With surprising slowness - so much path being coiled into such a tight space - the others made it to the center one at a time, which, coincidentally, was the only place where green grass was growing. Witnessing them standing there within this sacred space gave me goosebumps. As I entered I noticed they had left a spot for me, right at the entrance with enough room to hold us all in this special patch of green.
I felt power here. I wanted to stay in this beautiful space forever. Yet, just as I was getting settled in, not even a full breath had I took, Hayra chimed the bell again. I had anticipated leaving last in here as well, fully honoring the trajectory of my original intentions. Then I realized, in that split second, that I should in fact venture to the outer world first. Going within represented to me a kind of safety, dangers that are less physical and more spiritual in nature. The outer world represented, to me in that moment, a type of inverse. And so felt it was I who should be first to face that world, symbolically shielding any burden that might exist there.
The bell chimed, breaking the silence. I broke away before I had time to exhale, making my way outward. Just as we entered, one by one we exited the labyrinth, forming a circle together. We then held hands, and were instructed to breath in from the left our bodies and exhale to the right, to push a spiral of counter-clockwise energy between and through us. Hayra offered her beautiful words, of seeing the wounded, perpetrators of hurt within herself, the parts of her that were once wounded, the wounds that echo there still.
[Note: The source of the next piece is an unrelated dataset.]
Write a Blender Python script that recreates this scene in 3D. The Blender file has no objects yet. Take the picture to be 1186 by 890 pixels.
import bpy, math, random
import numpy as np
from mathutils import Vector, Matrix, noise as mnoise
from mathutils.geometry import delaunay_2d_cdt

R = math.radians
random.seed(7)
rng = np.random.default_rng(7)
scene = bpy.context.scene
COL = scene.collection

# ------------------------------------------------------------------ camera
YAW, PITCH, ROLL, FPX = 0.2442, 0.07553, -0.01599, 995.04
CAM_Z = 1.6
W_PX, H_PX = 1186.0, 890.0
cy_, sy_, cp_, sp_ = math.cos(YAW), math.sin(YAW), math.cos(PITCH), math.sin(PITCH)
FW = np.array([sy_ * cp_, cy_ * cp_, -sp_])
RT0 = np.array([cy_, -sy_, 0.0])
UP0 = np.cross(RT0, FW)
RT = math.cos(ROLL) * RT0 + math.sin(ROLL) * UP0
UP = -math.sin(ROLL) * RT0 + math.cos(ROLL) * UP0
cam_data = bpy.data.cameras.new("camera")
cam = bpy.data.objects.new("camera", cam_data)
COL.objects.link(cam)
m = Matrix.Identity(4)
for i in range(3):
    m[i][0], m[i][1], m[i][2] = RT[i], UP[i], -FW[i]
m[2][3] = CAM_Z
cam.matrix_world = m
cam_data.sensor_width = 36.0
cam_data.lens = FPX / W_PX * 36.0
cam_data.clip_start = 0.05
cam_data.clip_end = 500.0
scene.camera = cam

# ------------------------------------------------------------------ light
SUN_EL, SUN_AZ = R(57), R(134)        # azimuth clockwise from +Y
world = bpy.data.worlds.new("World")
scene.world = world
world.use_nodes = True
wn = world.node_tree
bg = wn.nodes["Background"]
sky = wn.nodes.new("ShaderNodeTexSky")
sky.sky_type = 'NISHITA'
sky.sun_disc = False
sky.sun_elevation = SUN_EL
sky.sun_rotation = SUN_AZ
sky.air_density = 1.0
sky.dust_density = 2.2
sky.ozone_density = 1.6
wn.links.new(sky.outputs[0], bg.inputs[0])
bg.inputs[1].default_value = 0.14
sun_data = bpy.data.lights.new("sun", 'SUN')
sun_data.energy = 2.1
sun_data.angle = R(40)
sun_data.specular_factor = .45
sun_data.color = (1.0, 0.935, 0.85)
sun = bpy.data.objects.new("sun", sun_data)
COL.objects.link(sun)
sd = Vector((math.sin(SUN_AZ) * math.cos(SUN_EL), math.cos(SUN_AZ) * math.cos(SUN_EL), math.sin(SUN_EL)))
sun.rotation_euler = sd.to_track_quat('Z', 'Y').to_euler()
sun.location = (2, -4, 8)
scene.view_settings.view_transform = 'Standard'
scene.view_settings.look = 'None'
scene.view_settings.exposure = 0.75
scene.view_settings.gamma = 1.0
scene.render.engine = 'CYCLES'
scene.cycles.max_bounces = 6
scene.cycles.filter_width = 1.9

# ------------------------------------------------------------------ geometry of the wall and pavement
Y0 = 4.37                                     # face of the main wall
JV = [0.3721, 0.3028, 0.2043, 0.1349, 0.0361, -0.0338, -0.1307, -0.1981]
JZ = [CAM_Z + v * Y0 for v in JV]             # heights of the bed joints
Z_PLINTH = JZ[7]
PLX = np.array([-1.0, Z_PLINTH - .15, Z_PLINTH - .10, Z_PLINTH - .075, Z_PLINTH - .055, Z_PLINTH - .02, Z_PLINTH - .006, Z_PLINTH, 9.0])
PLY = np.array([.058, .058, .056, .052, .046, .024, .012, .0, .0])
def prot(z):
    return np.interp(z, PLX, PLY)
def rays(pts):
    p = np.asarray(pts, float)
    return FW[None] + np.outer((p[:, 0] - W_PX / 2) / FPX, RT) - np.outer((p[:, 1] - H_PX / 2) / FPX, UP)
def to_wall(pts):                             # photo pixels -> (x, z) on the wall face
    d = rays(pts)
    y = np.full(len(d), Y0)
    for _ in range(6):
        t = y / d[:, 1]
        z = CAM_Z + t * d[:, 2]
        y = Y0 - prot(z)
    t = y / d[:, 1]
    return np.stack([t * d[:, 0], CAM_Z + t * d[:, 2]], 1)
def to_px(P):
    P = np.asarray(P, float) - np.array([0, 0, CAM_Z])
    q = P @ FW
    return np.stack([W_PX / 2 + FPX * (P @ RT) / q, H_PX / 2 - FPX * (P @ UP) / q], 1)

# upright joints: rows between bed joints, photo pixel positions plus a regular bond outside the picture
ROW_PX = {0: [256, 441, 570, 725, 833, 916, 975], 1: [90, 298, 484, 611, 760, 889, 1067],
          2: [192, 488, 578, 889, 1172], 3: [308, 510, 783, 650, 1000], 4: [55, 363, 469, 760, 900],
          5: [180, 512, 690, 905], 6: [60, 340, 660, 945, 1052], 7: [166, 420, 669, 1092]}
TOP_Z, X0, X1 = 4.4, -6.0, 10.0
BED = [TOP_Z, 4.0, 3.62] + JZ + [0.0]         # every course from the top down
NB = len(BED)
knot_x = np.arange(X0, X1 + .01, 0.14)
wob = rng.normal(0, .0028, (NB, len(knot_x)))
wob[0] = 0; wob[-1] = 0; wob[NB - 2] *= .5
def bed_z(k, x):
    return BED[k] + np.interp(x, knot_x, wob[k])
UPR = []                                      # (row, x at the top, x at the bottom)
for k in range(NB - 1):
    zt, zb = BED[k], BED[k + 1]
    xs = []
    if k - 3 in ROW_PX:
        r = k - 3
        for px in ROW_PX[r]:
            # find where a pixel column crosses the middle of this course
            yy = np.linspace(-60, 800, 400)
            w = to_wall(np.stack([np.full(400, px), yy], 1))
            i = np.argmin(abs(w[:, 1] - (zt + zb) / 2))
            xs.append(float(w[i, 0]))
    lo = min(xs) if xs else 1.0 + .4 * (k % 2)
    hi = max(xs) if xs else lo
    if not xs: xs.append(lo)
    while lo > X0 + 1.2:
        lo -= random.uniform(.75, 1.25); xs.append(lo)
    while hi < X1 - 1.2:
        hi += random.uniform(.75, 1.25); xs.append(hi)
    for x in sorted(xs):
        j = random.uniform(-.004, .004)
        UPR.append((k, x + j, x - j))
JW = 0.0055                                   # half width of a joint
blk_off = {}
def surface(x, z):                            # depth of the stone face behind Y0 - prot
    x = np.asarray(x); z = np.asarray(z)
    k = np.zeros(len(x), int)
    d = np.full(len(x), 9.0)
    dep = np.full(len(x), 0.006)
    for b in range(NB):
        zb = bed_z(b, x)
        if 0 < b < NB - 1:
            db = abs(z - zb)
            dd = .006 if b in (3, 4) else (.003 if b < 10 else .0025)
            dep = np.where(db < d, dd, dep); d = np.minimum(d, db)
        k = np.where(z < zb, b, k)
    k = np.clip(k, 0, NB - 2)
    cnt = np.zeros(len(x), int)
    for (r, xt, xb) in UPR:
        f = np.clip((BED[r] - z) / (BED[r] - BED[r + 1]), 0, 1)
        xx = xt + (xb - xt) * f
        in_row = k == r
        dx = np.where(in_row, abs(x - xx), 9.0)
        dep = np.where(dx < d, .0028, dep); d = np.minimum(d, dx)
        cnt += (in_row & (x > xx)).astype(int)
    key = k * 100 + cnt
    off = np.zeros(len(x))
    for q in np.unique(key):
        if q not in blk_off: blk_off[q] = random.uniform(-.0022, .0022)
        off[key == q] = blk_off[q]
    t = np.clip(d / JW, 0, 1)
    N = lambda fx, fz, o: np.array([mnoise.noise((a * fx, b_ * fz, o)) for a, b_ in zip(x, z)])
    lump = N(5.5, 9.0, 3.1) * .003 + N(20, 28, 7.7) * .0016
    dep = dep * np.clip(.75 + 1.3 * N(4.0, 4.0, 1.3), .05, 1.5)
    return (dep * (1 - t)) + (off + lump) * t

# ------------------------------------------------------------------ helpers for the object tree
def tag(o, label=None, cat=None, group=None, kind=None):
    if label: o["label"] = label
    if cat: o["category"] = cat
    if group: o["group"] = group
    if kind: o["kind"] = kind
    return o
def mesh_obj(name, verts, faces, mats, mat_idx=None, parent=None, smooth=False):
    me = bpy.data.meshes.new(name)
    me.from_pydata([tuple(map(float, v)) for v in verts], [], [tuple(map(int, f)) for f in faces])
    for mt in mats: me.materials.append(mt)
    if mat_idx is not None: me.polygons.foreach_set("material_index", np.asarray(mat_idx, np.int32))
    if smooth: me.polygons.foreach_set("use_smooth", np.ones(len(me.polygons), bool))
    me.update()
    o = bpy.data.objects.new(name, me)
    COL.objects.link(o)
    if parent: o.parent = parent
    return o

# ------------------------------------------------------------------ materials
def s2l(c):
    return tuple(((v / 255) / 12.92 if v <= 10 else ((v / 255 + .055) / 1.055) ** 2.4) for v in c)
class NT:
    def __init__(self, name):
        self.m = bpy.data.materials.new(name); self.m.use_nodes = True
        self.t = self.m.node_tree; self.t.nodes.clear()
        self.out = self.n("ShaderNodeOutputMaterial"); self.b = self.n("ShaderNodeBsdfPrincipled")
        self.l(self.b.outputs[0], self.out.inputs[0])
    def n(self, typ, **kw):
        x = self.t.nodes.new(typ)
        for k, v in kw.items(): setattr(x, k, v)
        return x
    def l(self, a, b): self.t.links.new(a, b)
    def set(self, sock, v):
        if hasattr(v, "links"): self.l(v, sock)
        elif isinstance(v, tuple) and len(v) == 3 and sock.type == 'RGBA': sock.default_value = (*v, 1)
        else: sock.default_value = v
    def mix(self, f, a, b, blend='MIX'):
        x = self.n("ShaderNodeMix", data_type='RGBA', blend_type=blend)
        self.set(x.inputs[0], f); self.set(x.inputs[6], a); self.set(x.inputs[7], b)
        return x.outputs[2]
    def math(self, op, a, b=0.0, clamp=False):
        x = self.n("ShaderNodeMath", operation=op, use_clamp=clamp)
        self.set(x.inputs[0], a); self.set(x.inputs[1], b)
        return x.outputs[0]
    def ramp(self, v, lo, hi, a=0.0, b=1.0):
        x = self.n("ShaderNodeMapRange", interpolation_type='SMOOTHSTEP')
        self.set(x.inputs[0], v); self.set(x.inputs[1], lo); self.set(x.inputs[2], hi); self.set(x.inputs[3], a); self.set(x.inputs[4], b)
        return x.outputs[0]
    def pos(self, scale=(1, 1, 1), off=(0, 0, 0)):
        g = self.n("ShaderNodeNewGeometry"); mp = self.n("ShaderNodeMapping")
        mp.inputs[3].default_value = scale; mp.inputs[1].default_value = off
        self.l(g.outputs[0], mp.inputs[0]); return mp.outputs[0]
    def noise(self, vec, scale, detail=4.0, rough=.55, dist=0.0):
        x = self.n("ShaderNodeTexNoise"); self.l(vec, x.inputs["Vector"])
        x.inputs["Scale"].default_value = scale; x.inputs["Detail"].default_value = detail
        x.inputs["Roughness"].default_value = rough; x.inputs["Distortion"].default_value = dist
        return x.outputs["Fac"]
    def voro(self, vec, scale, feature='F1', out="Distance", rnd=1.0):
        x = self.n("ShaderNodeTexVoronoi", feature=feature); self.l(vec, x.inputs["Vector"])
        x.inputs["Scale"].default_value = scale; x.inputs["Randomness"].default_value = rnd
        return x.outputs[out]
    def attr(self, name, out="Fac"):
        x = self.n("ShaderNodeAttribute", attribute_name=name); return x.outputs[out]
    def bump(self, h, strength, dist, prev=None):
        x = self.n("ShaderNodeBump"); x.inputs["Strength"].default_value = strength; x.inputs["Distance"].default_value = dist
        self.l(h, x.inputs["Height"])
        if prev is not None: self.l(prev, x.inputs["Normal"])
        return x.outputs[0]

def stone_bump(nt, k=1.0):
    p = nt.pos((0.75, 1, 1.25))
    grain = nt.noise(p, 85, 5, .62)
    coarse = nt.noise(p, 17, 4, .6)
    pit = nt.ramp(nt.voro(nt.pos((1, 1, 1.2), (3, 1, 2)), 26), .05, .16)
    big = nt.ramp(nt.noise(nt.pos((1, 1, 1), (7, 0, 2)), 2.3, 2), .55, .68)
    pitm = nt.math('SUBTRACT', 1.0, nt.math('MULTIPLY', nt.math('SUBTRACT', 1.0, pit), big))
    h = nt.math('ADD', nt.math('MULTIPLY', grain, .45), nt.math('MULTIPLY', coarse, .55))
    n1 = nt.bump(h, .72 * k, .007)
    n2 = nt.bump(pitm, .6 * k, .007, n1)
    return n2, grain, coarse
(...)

My mind wandered to the Old Way, a way in which it was often the hunter who would eat last after a kill. First the elders would eat, then the children, then the women, then the men, then, only when everyone else had eaten would the hunter eat. In honor of this tradition, I chose to stay silent in this space, opening space to others who wished to express their thoughts.
No one else spoke; the tender silence perhaps spoke more than any one of us could. We hugged, straggled a bit, and the ceremony for peace had come to an end.
I write about this because, in the dominant life-destroying Monoculture, there is seldom a clear expression of what a healthy masculinity in the world can truly look like. The counter-cultural 60s represented a resurgence of the Sacred Feminine in both women and men. As storyteller Robert Bly describes it, this was a wonderful, powerful, and necessary shift. The world desperately yearns for the Sacred Feminine once again. Except that... the world equally yearns for the Sacred Masculine. Authentic masculinity - mistaken as it was for the horrific wellspring of the world's pain, exploitation, war - was cast into a place of dishonor. Masculinity was feared, thought to be wantonly brutish, and so it was suppressed. Many men grew into the feminine-sided nature of themselves - guided as they were by powerful women - with tenderness and emotional openness unfathomable to men a generation before them. What they did not grow into, however, were the qualities of the Sacred Masculine in balance with their Sacred Feminine, a balance that gives men their true power as men.
Life-preserving, but not life-giving, Bly describes this condition. Heart without a skeleton. Compassion without fierceness. Vision without action, which may be just as harmful as action without vision.
Divine Duality... Sacred Opposites that, only together, lead to the living mystery of our existence. I recognize I have a long, long way to go in healing the sham separation so imprinted within me of these luscious counterparts, spacious yet whole. Nonetheless, I offer this story as a humble step toward trusting the regenerative capacity of Life that moves within us all.